Asian stock markets traded mixed but mostly higher on Tuesday, as investors monitored major central banks’ rate decisions this week and awaited further details on a US–Iran deal to reopen the Strait of Hormuz. Japan’s Nikkei 225 edged up 0.1%, while Korea’s Kospi climbed 2.1%. India’s Sensex also gained 0.7%. Chinese equities lagged, with China’s Shanghai Composite and Hong Kong’s Hang Seng down 0.1% and 1.4%, respectively.

Crude oil prices extended declines on Tuesday.
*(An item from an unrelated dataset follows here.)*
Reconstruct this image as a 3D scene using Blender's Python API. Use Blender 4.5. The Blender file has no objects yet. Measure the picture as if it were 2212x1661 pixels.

WTI crude for July delivery dropped 5.8% to settle at USD76.1 a barrel.

Key Data Releases and Events

Releases yesterday

The Bank of Japan (BoJ) raised its policy rate by 25bp to 1.00%, as widely expected, and decided to halt the reduction in JGB purchases from April 2027. The BoJ highlighted the risk of underlying CPI inflation deviating upward above 2%.

The Reserve Bank of Australia (RBA) kept its policy rate unchanged at 4.35%, as widely anticipated. Governor Bullock noted upside risks to inflation and did not rule out further tightening.

In China, May activity indicators continued to reflect a two-speed economy. Industrial production showed resilience, up 4.5% yoy, driven mainly by gains in high-tech manufacturing and new energy sectors thanks to robust exports. However, non-tech domestic demand was softer than expected as the property sector remained under pressure. Retail sales fell 0.6% yoy, partly reflecting an unfavourable base effect from last year’s trade-in subsidies. Fixed asset investment contracted by 4.1% yoy in the first five months, despite strong advanced manufacturing investment.

Releases due today (17 June 2026)

In the US, the Federal Reserve’s new Chair Warsh is likely to adopt a wait and see stance, keeping the rate target at 3.50-3.75%, while the dot plot rate projection should show no rate cuts in 2026. Another modest rise in retail sales is envisaged in May though weaker real income growth is a drag on consumer spending.

Brazil’s central bank is expected to lower its policy rate by 25bp, with the risk that recent disappointing inflation data keeps policy on hold.

In the UK, headline inflation should rise on unfavourable base effects. Core services inflation has softened recently.